--- Begin Dataset ---

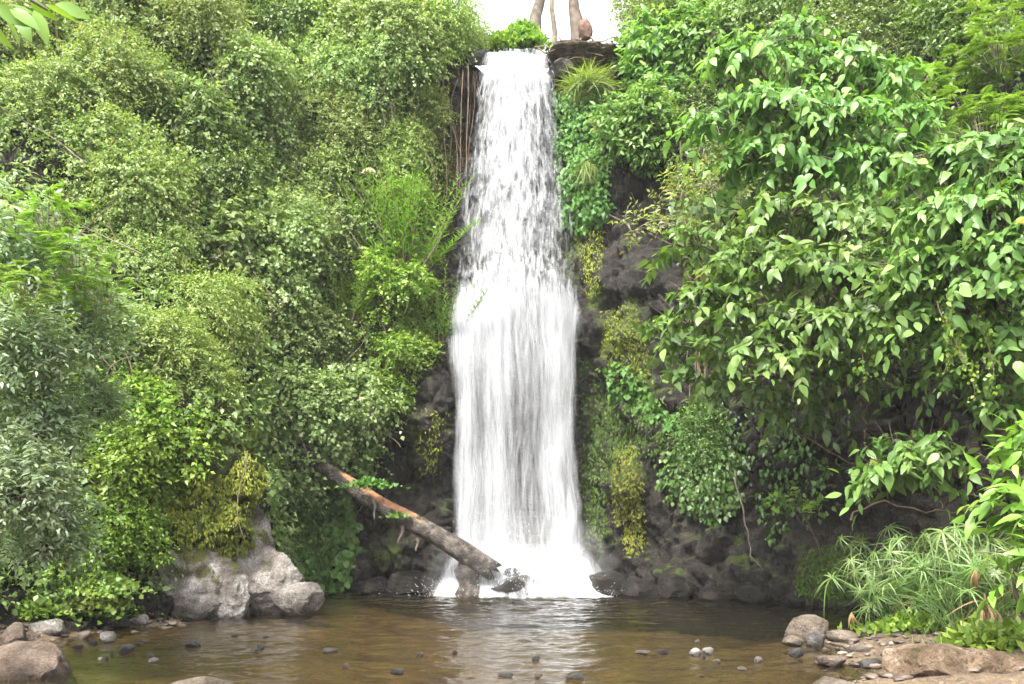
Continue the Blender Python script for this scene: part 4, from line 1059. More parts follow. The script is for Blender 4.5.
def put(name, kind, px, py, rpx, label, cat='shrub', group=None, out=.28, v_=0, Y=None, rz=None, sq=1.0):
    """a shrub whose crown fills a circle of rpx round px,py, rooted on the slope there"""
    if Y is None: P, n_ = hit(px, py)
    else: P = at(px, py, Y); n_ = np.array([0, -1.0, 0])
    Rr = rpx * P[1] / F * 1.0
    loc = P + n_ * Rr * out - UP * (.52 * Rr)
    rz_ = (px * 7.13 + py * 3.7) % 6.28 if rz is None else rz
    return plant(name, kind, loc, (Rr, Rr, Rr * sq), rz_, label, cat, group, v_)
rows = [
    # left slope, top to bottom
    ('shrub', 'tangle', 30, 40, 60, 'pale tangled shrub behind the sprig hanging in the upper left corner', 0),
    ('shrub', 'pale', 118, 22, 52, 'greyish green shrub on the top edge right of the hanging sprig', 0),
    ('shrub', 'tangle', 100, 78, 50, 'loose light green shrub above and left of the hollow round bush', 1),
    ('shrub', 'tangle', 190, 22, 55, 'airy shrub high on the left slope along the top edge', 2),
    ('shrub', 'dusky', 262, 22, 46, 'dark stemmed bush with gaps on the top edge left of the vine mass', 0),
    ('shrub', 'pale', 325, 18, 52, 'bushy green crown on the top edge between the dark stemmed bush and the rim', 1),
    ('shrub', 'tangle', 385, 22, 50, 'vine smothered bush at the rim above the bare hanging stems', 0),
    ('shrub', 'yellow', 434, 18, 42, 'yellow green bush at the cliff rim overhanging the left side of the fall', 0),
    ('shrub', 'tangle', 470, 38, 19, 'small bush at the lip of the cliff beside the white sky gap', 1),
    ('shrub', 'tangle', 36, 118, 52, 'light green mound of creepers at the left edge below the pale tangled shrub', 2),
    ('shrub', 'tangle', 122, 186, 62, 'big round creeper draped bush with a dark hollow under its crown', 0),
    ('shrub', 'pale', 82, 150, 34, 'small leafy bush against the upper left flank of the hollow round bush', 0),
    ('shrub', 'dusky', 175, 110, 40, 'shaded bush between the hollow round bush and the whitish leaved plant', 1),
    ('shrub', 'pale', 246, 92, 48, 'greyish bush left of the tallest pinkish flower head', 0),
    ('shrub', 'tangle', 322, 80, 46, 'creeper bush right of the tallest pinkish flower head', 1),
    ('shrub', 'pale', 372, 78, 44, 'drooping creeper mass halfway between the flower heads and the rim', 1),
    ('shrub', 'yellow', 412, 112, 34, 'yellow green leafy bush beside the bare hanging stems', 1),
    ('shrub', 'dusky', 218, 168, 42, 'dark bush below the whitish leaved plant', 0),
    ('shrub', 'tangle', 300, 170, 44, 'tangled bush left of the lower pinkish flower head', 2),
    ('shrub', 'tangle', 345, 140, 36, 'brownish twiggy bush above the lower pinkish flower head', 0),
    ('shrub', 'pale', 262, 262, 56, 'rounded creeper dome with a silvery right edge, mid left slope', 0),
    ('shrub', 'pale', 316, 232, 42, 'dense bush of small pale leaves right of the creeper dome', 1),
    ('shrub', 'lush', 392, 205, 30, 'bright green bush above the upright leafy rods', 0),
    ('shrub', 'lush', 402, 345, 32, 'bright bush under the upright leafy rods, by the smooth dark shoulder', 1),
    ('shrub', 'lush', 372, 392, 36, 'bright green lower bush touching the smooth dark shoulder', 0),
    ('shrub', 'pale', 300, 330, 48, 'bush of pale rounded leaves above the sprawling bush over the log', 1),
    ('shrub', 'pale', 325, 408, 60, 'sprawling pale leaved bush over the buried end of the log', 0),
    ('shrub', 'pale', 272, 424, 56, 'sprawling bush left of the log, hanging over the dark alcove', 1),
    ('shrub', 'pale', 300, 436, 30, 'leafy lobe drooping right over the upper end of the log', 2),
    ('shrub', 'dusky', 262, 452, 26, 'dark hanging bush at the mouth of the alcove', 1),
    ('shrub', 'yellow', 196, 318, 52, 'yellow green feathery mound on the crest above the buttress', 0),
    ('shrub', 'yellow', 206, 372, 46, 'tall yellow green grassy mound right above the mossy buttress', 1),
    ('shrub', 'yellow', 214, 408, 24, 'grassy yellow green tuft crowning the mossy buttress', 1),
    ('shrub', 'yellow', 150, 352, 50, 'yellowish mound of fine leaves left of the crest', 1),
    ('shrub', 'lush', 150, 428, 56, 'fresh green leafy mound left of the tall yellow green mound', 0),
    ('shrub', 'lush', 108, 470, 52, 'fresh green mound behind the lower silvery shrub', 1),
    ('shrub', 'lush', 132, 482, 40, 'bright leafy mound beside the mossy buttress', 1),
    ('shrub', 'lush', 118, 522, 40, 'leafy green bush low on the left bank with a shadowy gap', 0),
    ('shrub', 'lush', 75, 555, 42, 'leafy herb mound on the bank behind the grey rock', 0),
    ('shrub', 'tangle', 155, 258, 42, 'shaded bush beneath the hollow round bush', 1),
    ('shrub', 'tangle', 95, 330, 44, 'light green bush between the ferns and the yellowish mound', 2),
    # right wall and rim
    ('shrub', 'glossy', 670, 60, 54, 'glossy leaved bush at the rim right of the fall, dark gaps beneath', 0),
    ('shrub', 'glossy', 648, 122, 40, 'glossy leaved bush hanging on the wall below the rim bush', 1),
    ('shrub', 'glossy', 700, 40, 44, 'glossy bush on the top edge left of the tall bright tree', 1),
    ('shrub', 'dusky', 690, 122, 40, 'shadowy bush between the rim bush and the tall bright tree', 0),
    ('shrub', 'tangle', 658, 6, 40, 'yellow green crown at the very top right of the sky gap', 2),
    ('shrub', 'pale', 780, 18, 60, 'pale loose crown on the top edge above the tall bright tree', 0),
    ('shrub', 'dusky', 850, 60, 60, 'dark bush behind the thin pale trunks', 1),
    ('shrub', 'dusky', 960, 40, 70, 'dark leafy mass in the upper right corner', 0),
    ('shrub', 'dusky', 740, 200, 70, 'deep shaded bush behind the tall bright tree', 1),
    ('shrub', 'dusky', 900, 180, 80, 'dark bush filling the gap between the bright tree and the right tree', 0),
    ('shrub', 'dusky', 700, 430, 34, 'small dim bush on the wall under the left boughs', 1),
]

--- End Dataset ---
--- Begin Dataset ---

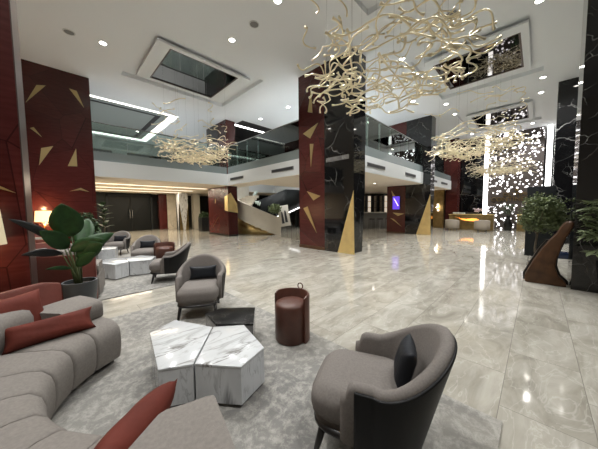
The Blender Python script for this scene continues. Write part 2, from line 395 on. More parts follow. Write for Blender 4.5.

--- End Dataset ---

> _What the task requires_:
Look through the data above. Each line containing the word "part" needs to be copied.

> _Result_:
Continue the Blender Python script for this scene: part 4, from line 1059. More parts follow. The script is for Blender 4.5.
The Blender Python script for this scene continues. Write part 2, from line 395 on. More parts follow. Write for Blender 4.5.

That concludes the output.